-- TASK TO COMPLETE --
Reproduce the listing below word for word, with no pictures.
* BEGIN DATASET EXCERPT *
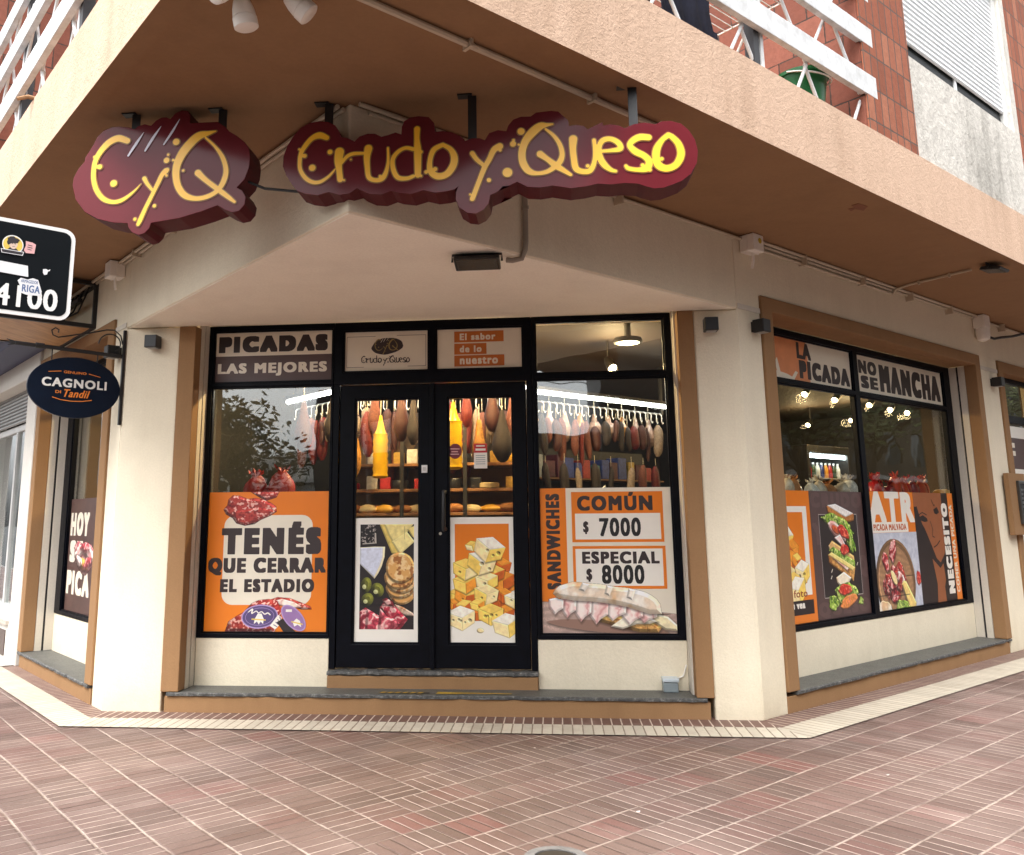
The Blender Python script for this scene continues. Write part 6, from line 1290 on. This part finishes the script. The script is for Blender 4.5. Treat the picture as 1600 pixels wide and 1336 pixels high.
for i in range(9):
    r_ = random.Random(i + 60); u = 1.70 + i * .155; m_ = (PLAS, PROD[2], PLAS, flat('white_black_packet', srgb(210, 210, 206), .3, var=.5, scale=30))[i % 4]
    sack(FR, u, -.66 - r_.uniform(0, .15), 1.50, .085, r_.uniform(.19, .28), m_, 'bread_bag', ('clear plastic bag of bread rolls', 'brown bread roll bag', 'pale clear bag of biscuits', 'white packet with dark print')[i % 4] + ' behind the left half of the street window', 'bag', 'bread bags in the right street window', i + 90)
for i in range(3): loaf(FR(4.78 + i * .17, -.66, 1.60), .2, .05, .9, 'small loaf beside the white tray at the right end of the street window', 'loaves in the right street window', 4 if i else 1, i)
tag(MB().box(FR, 4.72, 5.6, -.80, -.52, 1.50, 1.60, flat('white_plastic_tray', (.75, .75, .72), .4)).build('tray', bevel=.01), 'white plastic tray at the right end of the street window counter', 'tray')
for i, k in enumerate((2, 4, 2, 5)): loaf(FC(-.02 + i * .2, -.66, 1.525), .24, .055, .2 * i, ('golden crusty loaf', 'pale long loaf', 'brown round loaf', 'kraft wrapped roll')[i] + ' on the counter behind the price poster', 'loaves behind the price poster', k, i + 5)
tag(MB().tube([FC(.25, -.58, 1.56), FC(.33, -.57, 1.60), FC(.40, -.56, 1.63)], [.012, .008, .022], flat('white_plastic', (.8, .8, .78), .35), 8).build('serving_spoon', smooth=True), 'white spoon handle sticking up behind the price poster', 'spoon')
# round white lid visible in the left street window
t = tag(MB().lathe(FL(1.3, -.7, 1.50), [(.16, 0), (.17, .02), (.17, .2), (.155, .22)], flat('ribbed_white_tub', (.7, .7, .68), .4), seg=24).build('plastic_tub', smooth=True), 'round white plastic tub behind the brown poster in the left street window', 'tub')
# drinks fridge and shelving deeper in the shop
def fridge(a, b, label):
    fr = Fr(FAB(a, b, 0), FR.u, FR.n); t = thing('drinks_fridge', label, 'fridge', fr(.5, -.35, .27))
    MB().grid(fr, 0, 1.25, .28, 2.42, [(.07, 1.18, .5, 2.30)], -.7, 0, POSTM).build('cabinet', t, bevel=.01); MB().box(fr, .07, 1.18, -.69, -.67, .5, 2.3, flat('fridge_white_inside', (.6, .65, .66), .4)).build('back_panel', t)
    MB().box(fr, .09, 1.16, -.06, -.03, 2.24, 2.29, emis('fridge_light', (.85, .95, 1), 7)).build('light', t)
    for z in (1.30, 1.62, 1.95): MB().box(fr, .075, 1.175, -.66, -.06, z - .015, z, flat('fridge_shelf', (.5, .5, .5), .3)).build('shelf_board', t)
    cols = [(srgb(150, 30, 24), 'red'), (srgb(40, 60, 30), 'green'), (srgb(200, 196, 180), 'white'), (srgb(24, 40, 90), 'blue'), (srgb(200, 130, 30), 'amber')]
    for zi, z in enumerate((1.30, 1.62, 1.95)):
        for i in range(9):
            c, nm = cols[(i + zi * 2) % 5]; P = fr(.14 + i * .12, -.14, z + .001)
            bt = thing('bottle', '%s bottle on the %s shelf of the drinks fridge' % (nm, ('lower', 'middle', 'top')[zi]), 'bottle', P, 'bottles in the drinks fridge')
            MB().lathe(P, [(.035, 0), (.037, .02), (.037, .14), (.014, .2)], flat('bottle_' + nm, c, .2), seg=12).build('body', bt, smooth=True); MB().lathe(Vector(P) + Vector((0, 0, .201)), [(.016, 0), (.016, .025)], flat('white_plastic', (.8, .8, .78), .35), seg=10).build('cap', bt)
fridge(9.6, 3.0, 'black drinks fridge with a lit top shelf deep behind the right street window')
def goods_rack(fr, u0, u1, label, seed):
    t = thing('goods_rack', label, 'rack', fr((u0 + u1) / 2, 0, .27)); MB().box(fr, u0, u1, -.4, -.38, .28, 2.3, POSTM).build('back_panel', t)
    for z in (.7, 1.1, 1.5, 1.9): MB().box(fr, u0, u1, -.38, 0, z - .02, z, SHELF).build('shelf_board', t)
    rn = random.Random(seed)
    for z in (1.1, 1.5, 1.9):
        u = u0 + .05
        while u < u1 - .2:
            wd = rn.uniform(.10, .2); hh = rn.uniform(.16, .3); c = rn.choice(((.5, .05, .04), (.55, .35, .05), (.05, .08, .3), (.4, .38, .32), (.1, .02, .03), (.05, .25, .28)))
            nm = {.5: 'red', .55: 'mustard', .05: 'blue', .4: 'pale', .1: 'dark'}[c[0]]; nm = 'teal' if c[1] == .25 else nm
            o = MB().box(fr, u, u + wd, -.25, -.03, z + .001, z + hh, flat('carton_' + nm, c, .4, var=.35, scale=25)).build('carton', bevel=.008); tag(o, '%s carton on the goods rack %s' % (nm, 'at the back of the shop' if seed == 1 else ('beside the drinks fridge' if seed == 2 else 'behind the right entrance window')), 'carton', 'cartons on the shop racks'); u += wd + rn.uniform(.01, .06)
goods_rack(Fr(FAB(11.2, 4.9, 0), FR.u, FR.n), 0, 2.2, 'rack of coloured cartons beside the drinks fridge', 2)
goods_rack(Fr(FAB(5.2, 4.2, 0), FR.u, FR.n), 0, 2.6, 'rack of coloured cartons behind the right entrance window', 3)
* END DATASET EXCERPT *
-- TASK SOLUTION --
The Blender Python script for this scene continues. Write part 6, from line 1290 on. This part finishes the script. The script is for Blender 4.5. Treat the picture as 1600 pixels wide and 1336 pixels high.
for i in range(9):
    r_ = random.Random(i + 60); u = 1.70 + i * .155; m_ = (PLAS, PROD[2], PLAS, flat('white_black_packet', srgb(210, 210, 206), .3, var=.5, scale=30))[i % 4]
    sack(FR, u, -.66 - r_.uniform(0, .15), 1.50, .085, r_.uniform(.19, .28), m_, 'bread_bag', ('clear plastic bag of bread rolls', 'brown bread roll bag', 'pale clear bag of biscuits', 'white packet with dark print')[i % 4] + ' behind the left half of the street window', 'bag', 'bread bags in the right street window', i + 90)
for i in range(3): loaf(FR(4.78 + i * .17, -.66, 1.60), .2, .05, .9, 'small loaf beside the white tray at the right end of the street window', 'loaves in the right street window', 4 if i else 1, i)
tag(MB().box(FR, 4.72, 5.6, -.80, -.52, 1.50, 1.60, flat('white_plastic_tray', (.75, .75, .72), .4)).build('tray', bevel=.01), 'white plastic tray at the right end of the street window counter', 'tray')
for i, k in enumerate((2, 4, 2, 5)): loaf(FC(-.02 + i * .2, -.66, 1.525), .24, .055, .2 * i, ('golden crusty loaf', 'pale long loaf', 'brown round loaf', 'kraft wrapped roll')[i] + ' on the counter behind the price poster', 'loaves behind the price poster', k, i + 5)
tag(MB().tube([FC(.25, -.58, 1.56), FC(.33, -.57, 1.60), FC(.40, -.56, 1.63)], [.012, .008, .022], flat('white_plastic', (.8, .8, .78), .35), 8).build('serving_spoon', smooth=True), 'white spoon handle sticking up behind the price poster', 'spoon')
# round white lid visible in the left street window
t = tag(MB().lathe(FL(1.3, -.7, 1.50), [(.16, 0), (.17, .02), (.17, .2), (.155, .22)], flat('ribbed_white_tub', (.7, .7, .68), .4), seg=24).build('plastic_tub', smooth=True), 'round white plastic tub behind the brown poster in the left street window', 'tub')
# drinks fridge and shelving deeper in the shop
def fridge(a, b, label):
    fr = Fr(FAB(a, b, 0), FR.u, FR.n); t = thing('drinks_fridge', label, 'fridge', fr(.5, -.35, .27))
    MB().grid(fr, 0, 1.25, .28, 2.42, [(.07, 1.18, .5, 2.30)], -.7, 0, POSTM).build('cabinet', t, bevel=.01); MB().box(fr, .07, 1.18, -.69, -.67, .5, 2.3, flat('fridge_white_inside', (.6, .65, .66), .4)).build('back_panel', t)
    MB().box(fr, .09, 1.16, -.06, -.03, 2.24, 2.29, emis('fridge_light', (.85, .95, 1), 7)).build('light', t)
    for z in (1.30, 1.62, 1.95): MB().box(fr, .075, 1.175, -.66, -.06, z - .015, z, flat('fridge_shelf', (.5, .5, .5), .3)).build('shelf_board', t)
    cols = [(srgb(150, 30, 24), 'red'), (srgb(40, 60, 30), 'green'), (srgb(200, 196, 180), 'white'), (srgb(24, 40, 90), 'blue'), (srgb(200, 130, 30), 'amber')]
    for zi, z in enumerate((1.30, 1.62, 1.95)):
        for i in range(9):
            c, nm = cols[(i + zi * 2) % 5]; P = fr(.14 + i * .12, -.14, z + .001)
            bt = thing('bottle', '%s bottle on the %s shelf of the drinks fridge' % (nm, ('lower', 'middle', 'top')[zi]), 'bottle', P, 'bottles in the drinks fridge')
            MB().lathe(P, [(.035, 0), (.037, .02), (.037, .14), (.014, .2)], flat('bottle_' + nm, c, .2), seg=12).build('body', bt, smooth=True); MB().lathe(Vector(P) + Vector((0, 0, .201)), [(.016, 0), (.016, .025)], flat('white_plastic', (.8, .8, .78), .35), seg=10).build('cap', bt)
fridge(9.6, 3.0, 'black drinks fridge with a lit top shelf deep behind the right street window')
def goods_rack(fr, u0, u1, label, seed):
    t = thing('goods_rack', label, 'rack', fr((u0 + u1) / 2, 0, .27)); MB().box(fr, u0, u1, -.4, -.38, .28, 2.3, POSTM).build('back_panel', t)
    for z in (.7, 1.1, 1.5, 1.9): MB().box(fr, u0, u1, -.38, 0, z - .02, z, SHELF).build('shelf_board', t)
    rn = random.Random(seed)
    for z in (1.1, 1.5, 1.9):
        u = u0 + .05
        while u < u1 - .2:
            wd = rn.uniform(.10, .2); hh = rn.uniform(.16, .3); c = rn.choice(((.5, .05, .04), (.55, .35, .05), (.05, .08, .3), (.4, .38, .32), (.1, .02, .03), (.05, .25, .28)))
            nm = {.5: 'red', .55: 'mustard', .05: 'blue', .4: 'pale', .1: 'dark'}[c[0]]; nm = 'teal' if c[1] == .25 else nm
            o = MB().box(fr, u, u + wd, -.25, -.03, z + .001, z + hh, flat('carton_' + nm, c, .4, var=.35, scale=25)).build('carton', bevel=.008); tag(o, '%s carton on the goods rack %s' % (nm, 'at the back of the shop' if seed == 1 else ('beside the drinks fridge' if seed == 2 else 'behind the right entrance window')), 'carton', 'cartons on the shop racks'); u += wd + rn.uniform(.01, .06)
goods_rack(Fr(FAB(11.2, 4.9, 0), FR.u, FR.n), 0, 2.2, 'rack of coloured cartons beside the drinks fridge', 2)
goods_rack(Fr(FAB(5.2, 4.2, 0), FR.u, FR.n), 0, 2.6, 'rack of coloured cartons behind the right entrance window', 3)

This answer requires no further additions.